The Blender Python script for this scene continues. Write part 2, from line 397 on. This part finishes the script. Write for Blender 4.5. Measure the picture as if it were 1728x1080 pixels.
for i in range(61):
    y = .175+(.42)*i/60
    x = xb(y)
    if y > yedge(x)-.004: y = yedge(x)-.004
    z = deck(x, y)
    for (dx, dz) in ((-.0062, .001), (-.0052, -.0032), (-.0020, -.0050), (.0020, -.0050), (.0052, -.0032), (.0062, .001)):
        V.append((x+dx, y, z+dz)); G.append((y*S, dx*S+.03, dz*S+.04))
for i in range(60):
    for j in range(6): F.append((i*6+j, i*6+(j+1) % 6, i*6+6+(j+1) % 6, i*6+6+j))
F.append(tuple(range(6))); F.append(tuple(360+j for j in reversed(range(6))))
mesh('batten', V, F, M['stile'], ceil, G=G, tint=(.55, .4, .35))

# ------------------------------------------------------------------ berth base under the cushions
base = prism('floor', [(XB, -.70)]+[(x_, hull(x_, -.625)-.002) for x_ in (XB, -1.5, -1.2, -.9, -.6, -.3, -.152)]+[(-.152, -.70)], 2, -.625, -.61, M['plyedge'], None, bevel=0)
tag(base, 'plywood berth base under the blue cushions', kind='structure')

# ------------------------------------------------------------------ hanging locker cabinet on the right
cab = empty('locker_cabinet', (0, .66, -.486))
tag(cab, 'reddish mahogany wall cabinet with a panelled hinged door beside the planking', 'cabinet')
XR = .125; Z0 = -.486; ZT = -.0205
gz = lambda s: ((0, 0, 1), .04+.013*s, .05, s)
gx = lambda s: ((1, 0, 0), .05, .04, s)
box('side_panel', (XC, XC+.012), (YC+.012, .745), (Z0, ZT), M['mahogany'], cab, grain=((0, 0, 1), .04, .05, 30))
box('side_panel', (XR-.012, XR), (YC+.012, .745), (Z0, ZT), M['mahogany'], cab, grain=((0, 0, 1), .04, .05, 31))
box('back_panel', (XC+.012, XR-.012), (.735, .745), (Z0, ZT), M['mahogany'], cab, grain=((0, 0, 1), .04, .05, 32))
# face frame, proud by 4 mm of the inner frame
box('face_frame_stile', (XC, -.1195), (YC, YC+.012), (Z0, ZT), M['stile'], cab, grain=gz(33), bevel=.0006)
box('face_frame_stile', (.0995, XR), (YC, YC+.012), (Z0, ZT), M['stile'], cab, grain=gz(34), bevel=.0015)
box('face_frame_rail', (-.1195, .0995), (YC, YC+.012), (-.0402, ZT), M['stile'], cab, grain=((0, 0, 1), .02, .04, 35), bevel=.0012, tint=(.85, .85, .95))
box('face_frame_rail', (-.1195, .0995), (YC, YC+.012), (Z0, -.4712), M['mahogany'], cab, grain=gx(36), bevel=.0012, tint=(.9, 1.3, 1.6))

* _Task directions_
In the listing above, reproduce the first line and each one after it through the line that contains "mesh('batten', V, F, M['stile'], ceil, G=G, tint=(.55, .4, .35))".

* _The solution_
The Blender Python script for this scene continues. Write part 2, from line 397 on. This part finishes the script. Write for Blender 4.5. Measure the picture as if it were 1728x1080 pixels.
for i in range(61):
    y = .175+(.42)*i/60
    x = xb(y)
    if y > yedge(x)-.004: y = yedge(x)-.004
    z = deck(x, y)
    for (dx, dz) in ((-.0062, .001), (-.0052, -.0032), (-.0020, -.0050), (.0020, -.0050), (.0052, -.0032), (.0062, .001)):
        V.append((x+dx, y, z+dz)); G.append((y*S, dx*S+.03, dz*S+.04))
for i in range(60):
    for j in range(6): F.append((i*6+j, i*6+(j+1) % 6, i*6+6+(j+1) % 6, i*6+6+j))
F.append(tuple(range(6))); F.append(tuple(360+j for j in reversed(range(6))))
mesh('batten', V, F, M['stile'], ceil, G=G, tint=(.55, .4, .35))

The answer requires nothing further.